> Information given:

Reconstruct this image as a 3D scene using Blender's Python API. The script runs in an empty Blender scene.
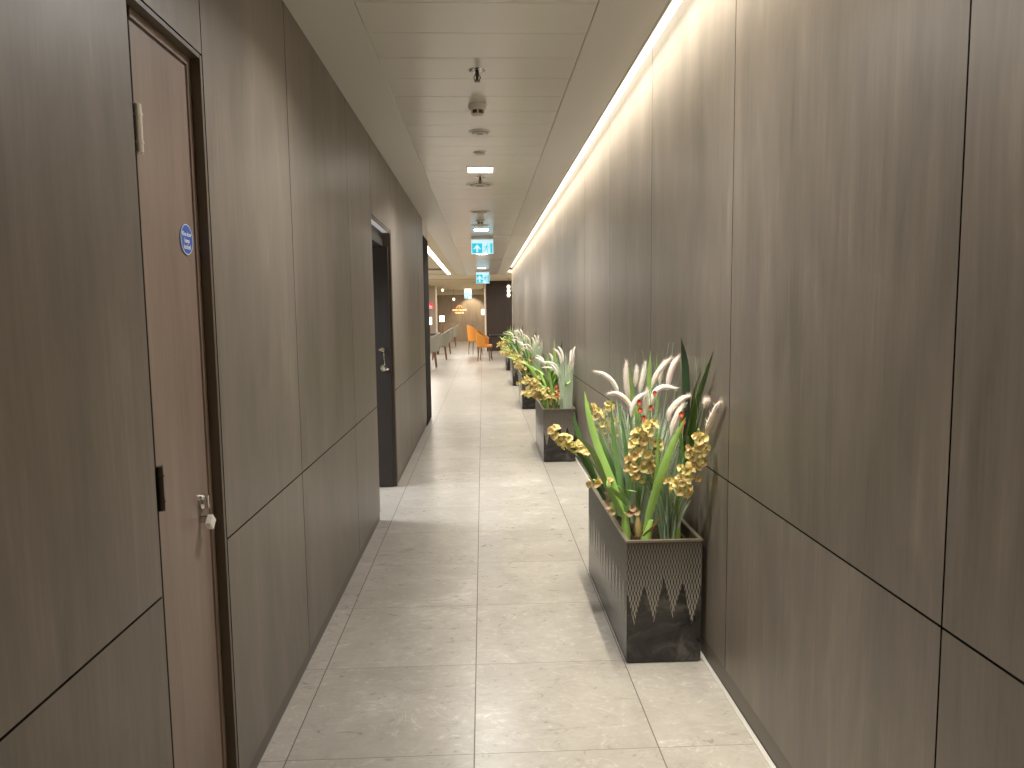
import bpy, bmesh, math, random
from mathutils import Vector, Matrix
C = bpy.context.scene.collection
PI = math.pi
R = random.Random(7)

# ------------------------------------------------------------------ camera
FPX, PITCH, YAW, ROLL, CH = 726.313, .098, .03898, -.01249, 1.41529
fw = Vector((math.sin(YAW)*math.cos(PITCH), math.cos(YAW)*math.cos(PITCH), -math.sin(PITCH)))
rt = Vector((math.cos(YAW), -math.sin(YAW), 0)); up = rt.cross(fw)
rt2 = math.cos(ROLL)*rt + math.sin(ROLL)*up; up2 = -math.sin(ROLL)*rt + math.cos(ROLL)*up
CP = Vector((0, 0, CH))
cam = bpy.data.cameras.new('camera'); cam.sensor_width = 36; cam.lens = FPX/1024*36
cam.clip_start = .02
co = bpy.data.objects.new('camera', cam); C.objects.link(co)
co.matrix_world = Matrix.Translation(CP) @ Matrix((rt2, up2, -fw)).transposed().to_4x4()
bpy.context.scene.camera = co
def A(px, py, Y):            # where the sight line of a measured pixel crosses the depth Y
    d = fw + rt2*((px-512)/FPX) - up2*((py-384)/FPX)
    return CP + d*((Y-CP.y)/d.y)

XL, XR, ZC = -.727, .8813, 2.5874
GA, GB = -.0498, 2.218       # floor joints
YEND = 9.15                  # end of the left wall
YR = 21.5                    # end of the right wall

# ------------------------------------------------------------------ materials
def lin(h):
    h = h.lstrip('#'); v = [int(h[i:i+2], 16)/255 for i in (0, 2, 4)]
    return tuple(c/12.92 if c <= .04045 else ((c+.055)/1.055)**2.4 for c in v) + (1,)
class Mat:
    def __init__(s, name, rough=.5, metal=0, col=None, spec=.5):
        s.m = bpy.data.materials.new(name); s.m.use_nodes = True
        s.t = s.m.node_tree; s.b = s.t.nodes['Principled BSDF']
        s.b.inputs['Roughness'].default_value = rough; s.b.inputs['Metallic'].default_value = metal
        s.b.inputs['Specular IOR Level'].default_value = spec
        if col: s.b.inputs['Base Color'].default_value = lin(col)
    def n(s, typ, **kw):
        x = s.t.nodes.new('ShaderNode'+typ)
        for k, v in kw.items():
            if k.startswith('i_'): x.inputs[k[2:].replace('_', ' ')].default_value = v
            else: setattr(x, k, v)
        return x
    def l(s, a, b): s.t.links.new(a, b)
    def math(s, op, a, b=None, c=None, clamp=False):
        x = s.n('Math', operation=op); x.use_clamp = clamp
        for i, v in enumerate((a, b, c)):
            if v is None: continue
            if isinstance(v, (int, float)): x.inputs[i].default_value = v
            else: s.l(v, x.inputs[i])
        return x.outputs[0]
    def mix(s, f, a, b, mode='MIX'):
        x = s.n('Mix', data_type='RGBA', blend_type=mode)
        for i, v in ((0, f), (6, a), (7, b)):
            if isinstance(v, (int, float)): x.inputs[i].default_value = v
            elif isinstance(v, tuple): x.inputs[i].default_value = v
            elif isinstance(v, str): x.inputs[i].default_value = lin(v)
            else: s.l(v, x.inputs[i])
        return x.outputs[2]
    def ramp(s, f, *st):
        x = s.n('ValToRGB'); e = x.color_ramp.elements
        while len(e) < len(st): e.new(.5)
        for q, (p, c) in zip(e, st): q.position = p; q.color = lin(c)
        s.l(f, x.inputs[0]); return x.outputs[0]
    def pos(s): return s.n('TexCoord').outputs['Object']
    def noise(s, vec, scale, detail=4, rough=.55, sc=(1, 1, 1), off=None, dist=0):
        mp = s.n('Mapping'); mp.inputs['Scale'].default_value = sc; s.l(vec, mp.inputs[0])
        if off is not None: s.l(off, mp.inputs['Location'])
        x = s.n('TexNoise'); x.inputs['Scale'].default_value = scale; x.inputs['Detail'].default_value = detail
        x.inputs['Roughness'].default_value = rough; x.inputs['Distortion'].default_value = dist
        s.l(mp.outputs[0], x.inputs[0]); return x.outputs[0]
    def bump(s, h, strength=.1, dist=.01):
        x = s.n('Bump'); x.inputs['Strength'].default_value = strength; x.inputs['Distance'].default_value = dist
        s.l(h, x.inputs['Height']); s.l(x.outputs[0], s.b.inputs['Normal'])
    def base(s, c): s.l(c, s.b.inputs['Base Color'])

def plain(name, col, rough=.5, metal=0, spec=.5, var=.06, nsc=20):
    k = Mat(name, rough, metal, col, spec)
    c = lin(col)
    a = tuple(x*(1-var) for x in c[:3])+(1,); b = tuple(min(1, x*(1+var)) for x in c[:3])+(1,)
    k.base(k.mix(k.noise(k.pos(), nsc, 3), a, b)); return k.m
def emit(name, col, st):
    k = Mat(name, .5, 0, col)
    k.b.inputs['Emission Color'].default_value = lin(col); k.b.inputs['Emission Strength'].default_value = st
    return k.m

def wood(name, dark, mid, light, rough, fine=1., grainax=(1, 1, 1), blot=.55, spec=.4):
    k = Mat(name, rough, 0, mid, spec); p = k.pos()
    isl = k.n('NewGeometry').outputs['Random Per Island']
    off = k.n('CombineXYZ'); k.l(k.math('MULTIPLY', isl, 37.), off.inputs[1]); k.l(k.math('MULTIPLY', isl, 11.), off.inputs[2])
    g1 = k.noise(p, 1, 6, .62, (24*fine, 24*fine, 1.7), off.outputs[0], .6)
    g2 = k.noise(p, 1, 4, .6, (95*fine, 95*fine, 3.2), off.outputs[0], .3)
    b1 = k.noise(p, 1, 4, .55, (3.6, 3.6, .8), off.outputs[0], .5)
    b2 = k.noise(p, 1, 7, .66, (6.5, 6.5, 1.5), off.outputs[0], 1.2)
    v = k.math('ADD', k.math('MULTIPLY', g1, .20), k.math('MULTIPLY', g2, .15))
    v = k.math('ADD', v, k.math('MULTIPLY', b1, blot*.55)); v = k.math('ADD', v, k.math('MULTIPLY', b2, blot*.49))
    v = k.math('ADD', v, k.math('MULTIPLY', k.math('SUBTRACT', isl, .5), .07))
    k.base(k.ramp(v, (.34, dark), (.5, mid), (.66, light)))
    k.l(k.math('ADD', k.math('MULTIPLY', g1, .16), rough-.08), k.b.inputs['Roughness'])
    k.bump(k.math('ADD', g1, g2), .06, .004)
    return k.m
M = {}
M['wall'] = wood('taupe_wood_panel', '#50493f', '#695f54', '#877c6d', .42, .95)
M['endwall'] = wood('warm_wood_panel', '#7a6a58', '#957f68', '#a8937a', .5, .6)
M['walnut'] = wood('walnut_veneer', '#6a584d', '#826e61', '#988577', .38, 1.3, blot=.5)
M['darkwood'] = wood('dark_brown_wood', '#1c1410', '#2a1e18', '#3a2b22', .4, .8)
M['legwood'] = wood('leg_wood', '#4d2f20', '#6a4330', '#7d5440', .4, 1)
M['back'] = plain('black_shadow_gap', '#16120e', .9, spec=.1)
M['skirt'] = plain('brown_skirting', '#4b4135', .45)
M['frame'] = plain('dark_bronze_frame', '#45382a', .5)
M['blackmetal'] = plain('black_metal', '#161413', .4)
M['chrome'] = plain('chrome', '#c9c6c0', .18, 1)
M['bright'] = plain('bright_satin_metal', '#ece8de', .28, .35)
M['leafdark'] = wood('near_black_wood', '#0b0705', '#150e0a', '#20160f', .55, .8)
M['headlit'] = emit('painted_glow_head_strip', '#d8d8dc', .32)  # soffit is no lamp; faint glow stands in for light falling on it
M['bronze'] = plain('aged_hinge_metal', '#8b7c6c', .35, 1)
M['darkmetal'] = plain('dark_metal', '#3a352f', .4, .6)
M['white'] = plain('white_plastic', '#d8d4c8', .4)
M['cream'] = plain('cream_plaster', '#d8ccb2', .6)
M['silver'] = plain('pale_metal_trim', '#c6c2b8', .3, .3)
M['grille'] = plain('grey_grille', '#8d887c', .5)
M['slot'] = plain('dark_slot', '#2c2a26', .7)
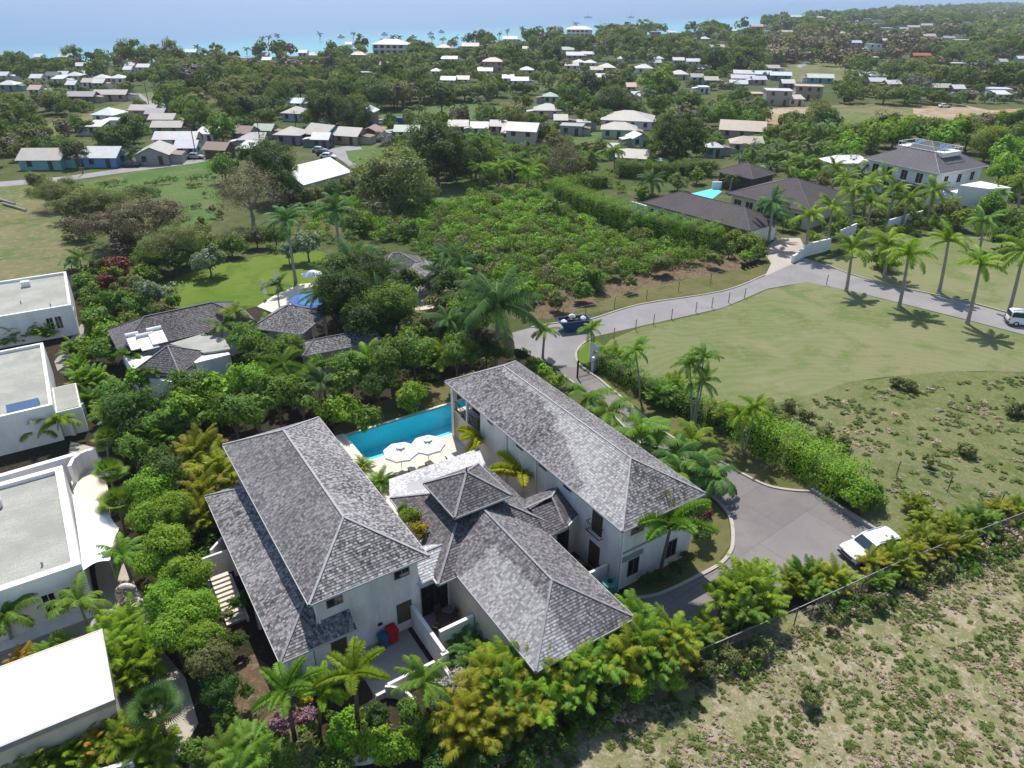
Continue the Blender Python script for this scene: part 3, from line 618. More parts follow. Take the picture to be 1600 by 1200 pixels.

> Instructions for the task: Skip the pictures, please, and transcribe only the lines from the beginning of the material through the one that contains "R = random.Random(7)".

> Answer to this exercise:
Reconstruct this image as a 3D scene using Blender's Python API. The script runs in an empty Blender scene.
import bpy, bmesh, math, random
from mathutils import Vector, Matrix
C = bpy.context.scene.collection
PI = math.pi
R = random.Random(7)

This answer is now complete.